A leggerlo, Limonov appare proprio quel grande egocentrico di cui tutti parlano. E probabilmente lo è. La sua egosfera è di proporzioni cosmiche e mai in discussione. Ma forse, e dico forse, è proprio questo che lo rende un bravo scrittore. No, non uno scrittore eccelso, ma ha occhi da scrittore e non ci sia lascia abbindolare dalla sua narrazione di imprese incredibili, che tuttavia non ho alcun problema a considerare in larga parte vera. Si fluttua tra mari e fiumi e il viaggio è oltremodo piacevole. Sa come affascinare e, sebbene talvolta calchi un po’ troppo la mano, il quadro complessivo è riuscito. Ha un buon utilizzo delle immagini e uno sguardo privo di condiscendenza. Ci sono descrizioni di luoghi senza pietà, come la spiaggia di Ostia o la fontana di Trevi, che Limonov liquida così:  “Di per sé la fontana non era nulla di speciale. Una costruzione acquosa, vischiosa, ossidata. Sulle cartoline fa miglior figura”. È uno sguardo immediato, quasi bambinesco, del tutto capace di irritarti e irretirti allo stesso tempo. 
Alcuni brani sono coerenti, seguono la narrazione dell’acqua, altri si perdono nell’esosfera limonoviana, ma questo non li rende meno affascinante. Una presenza costante nelle sue narrazioni sono le donne. E la guerra. Come se queste fossero le uniche vie di accesso alla gloria. E se da una parte leggiamo un Limonov sempre più innamorato e distrutto dall’amore, dall’altra c’è l’uomo che combatte solo per il gusto di combattere, perché la guerra è una droga, come le donne. 
Personaggio controverso, lo ripeto, scrittore controverso e controcorrente, che si auto definisce “l’autore dei migliori libri della controcultura occidentale” in uno dei suoi (frequenti) attacchi di mania di grandezza. Ma dopotutto scrive: “Incoraggiate la mania di grandezza! Coltivate in ogni modo la vostra differenza dagli altri. Non c’è nessun senso ad assomigliare a questa marmaglia”
Una vita vissuta a 360 km orari. Forse davvero una vita di merda, come dice a Carrere nella sua ultima intervista. O forse esattamente la vita di merda che voleva. Resta il fatto che Eduard Limonov non riesce a passare per occhio. Una volta entrato, difficile venirne fuori. 
È esattamente questa la vita che ho voluto:”, scrive ”caledoiscopica, arrischiata, sfavillante”.

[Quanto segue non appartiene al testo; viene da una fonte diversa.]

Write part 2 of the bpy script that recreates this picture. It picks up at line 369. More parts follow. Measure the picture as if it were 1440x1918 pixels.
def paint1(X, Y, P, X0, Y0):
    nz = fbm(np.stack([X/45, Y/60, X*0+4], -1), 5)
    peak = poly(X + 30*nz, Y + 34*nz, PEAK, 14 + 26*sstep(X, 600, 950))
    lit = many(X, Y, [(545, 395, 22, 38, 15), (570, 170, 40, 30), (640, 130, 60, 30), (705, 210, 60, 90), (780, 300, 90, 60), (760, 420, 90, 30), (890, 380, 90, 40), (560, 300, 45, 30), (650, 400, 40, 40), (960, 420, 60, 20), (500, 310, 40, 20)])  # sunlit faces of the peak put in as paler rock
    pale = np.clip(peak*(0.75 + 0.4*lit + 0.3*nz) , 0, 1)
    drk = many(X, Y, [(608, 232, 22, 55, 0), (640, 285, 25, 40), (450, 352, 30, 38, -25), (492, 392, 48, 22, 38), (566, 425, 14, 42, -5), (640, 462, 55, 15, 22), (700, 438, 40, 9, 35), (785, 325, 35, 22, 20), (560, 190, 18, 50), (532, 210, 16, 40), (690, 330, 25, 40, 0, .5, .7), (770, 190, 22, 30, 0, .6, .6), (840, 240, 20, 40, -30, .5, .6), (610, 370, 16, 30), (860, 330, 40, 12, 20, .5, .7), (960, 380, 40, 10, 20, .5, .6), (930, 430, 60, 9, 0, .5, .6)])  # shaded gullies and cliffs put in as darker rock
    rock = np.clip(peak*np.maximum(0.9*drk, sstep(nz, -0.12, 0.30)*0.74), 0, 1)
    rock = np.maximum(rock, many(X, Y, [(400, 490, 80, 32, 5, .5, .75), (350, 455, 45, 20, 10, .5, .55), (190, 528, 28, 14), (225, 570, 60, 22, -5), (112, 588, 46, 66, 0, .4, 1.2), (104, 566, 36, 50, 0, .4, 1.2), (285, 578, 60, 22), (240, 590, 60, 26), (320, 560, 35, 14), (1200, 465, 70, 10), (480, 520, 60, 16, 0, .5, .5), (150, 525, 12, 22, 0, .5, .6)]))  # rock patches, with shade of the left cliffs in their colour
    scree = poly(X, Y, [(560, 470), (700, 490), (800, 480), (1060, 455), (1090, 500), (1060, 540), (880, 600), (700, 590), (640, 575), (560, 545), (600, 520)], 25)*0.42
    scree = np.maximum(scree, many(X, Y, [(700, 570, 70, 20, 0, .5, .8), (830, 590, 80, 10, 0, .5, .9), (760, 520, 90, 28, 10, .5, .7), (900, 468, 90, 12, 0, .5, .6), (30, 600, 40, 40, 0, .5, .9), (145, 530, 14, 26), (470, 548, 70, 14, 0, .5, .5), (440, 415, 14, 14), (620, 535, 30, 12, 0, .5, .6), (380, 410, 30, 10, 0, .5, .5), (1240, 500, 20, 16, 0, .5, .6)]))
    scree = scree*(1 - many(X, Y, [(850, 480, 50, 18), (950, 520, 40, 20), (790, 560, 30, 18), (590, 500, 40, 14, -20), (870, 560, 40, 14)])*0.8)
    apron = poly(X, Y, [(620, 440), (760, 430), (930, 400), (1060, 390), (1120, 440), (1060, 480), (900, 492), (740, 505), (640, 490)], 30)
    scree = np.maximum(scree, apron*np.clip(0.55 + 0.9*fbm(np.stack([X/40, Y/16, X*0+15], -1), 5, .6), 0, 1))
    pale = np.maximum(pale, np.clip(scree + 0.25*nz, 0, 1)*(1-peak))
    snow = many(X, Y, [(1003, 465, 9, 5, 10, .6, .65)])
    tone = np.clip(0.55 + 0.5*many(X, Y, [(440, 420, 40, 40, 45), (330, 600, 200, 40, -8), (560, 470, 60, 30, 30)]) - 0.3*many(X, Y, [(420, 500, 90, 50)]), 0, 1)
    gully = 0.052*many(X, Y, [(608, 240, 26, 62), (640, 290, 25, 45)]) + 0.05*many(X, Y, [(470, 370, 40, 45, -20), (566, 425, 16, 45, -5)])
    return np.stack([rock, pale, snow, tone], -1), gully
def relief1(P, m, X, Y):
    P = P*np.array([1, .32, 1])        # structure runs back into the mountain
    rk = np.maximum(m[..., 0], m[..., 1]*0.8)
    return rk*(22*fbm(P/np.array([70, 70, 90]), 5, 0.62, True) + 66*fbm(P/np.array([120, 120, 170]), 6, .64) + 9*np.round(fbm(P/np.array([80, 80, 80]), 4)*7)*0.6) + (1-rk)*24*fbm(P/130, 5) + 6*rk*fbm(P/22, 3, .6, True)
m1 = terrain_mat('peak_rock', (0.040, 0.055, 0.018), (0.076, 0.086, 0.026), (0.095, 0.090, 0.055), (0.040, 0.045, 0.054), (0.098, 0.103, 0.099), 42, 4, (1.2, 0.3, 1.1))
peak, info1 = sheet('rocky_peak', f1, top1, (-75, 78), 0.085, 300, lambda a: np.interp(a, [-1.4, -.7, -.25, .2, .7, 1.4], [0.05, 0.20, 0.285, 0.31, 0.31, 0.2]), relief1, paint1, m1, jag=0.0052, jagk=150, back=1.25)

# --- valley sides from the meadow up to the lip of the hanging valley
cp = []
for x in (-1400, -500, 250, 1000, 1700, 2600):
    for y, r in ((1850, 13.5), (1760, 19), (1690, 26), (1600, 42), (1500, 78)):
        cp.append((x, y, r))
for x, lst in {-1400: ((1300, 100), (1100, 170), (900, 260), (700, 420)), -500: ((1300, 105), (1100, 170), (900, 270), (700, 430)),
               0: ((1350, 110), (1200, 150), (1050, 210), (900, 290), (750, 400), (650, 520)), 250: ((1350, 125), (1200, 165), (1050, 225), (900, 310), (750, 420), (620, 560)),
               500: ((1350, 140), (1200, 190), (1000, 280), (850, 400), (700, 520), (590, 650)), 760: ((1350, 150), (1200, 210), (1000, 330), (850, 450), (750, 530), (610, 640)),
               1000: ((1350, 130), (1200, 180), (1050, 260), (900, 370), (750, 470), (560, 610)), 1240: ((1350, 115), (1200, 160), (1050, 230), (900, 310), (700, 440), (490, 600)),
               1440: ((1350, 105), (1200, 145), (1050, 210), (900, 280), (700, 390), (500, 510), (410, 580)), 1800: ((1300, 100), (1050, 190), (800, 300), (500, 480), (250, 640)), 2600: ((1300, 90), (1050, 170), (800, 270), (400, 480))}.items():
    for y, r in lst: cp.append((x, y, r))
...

E io non ho alcun dubbio. 




mercoledì 10 gennaio 2018

Diario I, Anaïs Nin

Parigi, inverno 1931. Anaïs Nin conosce Henry Miller e la sua vita cambia radicalmente. Come lei stessa scrive, verrà gettata nella realtà. Un punto di svolta importante, un punto da dove iniziare a raccontare un percorso interiore che non finirà mai, la accompagnerà fino alla morte. 
Anaïs ha 28 anni, ha appena pubblicato un saggio su Lawrence, vive a Louvenciennes con sua madre e i fratelli, gioca a fare la piccola borghese. Ma sente che i vestiti anonimi, i tè pomeridiani e le piccole occupazioni domestiche le stanno strette: lei ha un fuoco, dentro, che vorrebbe far divampare, bruciando tutte quelle convenzioni di cui il suo mondo è intriso. La miccia è proprio Miller: un uomo geniale, ma brutale, terreno, caotico. Lo è nella vita che conduce, da perfetto bohémien, lo è nella sua scrittura, che è una colata di lava continua e che affascina Anaïs tanto da tenerlo sotto la sua ala protettrice per anni. Lo ascolta mentre parla di June, sua moglie, una donna passionale e misteriosa, bugiarda, forse tossicomane; lo ascolta mentre parla delle sue idee, le mostra i suoi appunti, la porta in giro per sordidi locali notturni, a bere, fumare, conoscere prostitute. Ecco, la vita che vuole la giovane Anaïs, quella di Henry, quella bohémien, quella del vero artista. E ogni sera, tornando a casa da una cena, da un giro per le strade fredde di Parigi o da una seduta con il suo analista, Anaïs scrive, si abbandona al suo migliore amico, il diario, la sua droga, il suo oppio, come lo descrive a tutti, lo riempie di ritratti, di pensieri, indugia sull’autoanalisi. Nei tre anni di questo primo diario, che va dal 1931 al 1934, scrive di ogni persona che conosce nei suoi anni parigini, descrive l’amore per June, la sua analisi con lo psicologo Allendy, trova spazio Artaud, Otto Rank. Ma sopratutto suo padre, il grande pianista, l’uomo che per prima la ha abbandonata, causandole tanta infelicità e insicurezza. 
Tutte queste persone, nel diario, diventano personaggi. Tutte le sue avventure, il dramma rappresentato. 
Bellissimo lo stile, così poetico e immaginifico, un’andatura che potrebbe essere la stessa del corpo esile e fragile della Nin: leggera, a volte sicura, spavalda, altre invece titubante. 
Anaïs donna, Anaïs figlia, Anaïs amante, Anaïs artista. Anaïs che ama sempre e comunque tutti e si prende cura di tutti, come una madre. Anaïs che vuole decidere della sua vita.

La vita ordinaria non mi interessa”, scrive. “Cerco solo i grandi momenti. Voglio essere una scrittrice che ricorda agli altri che questi momenti esistono”.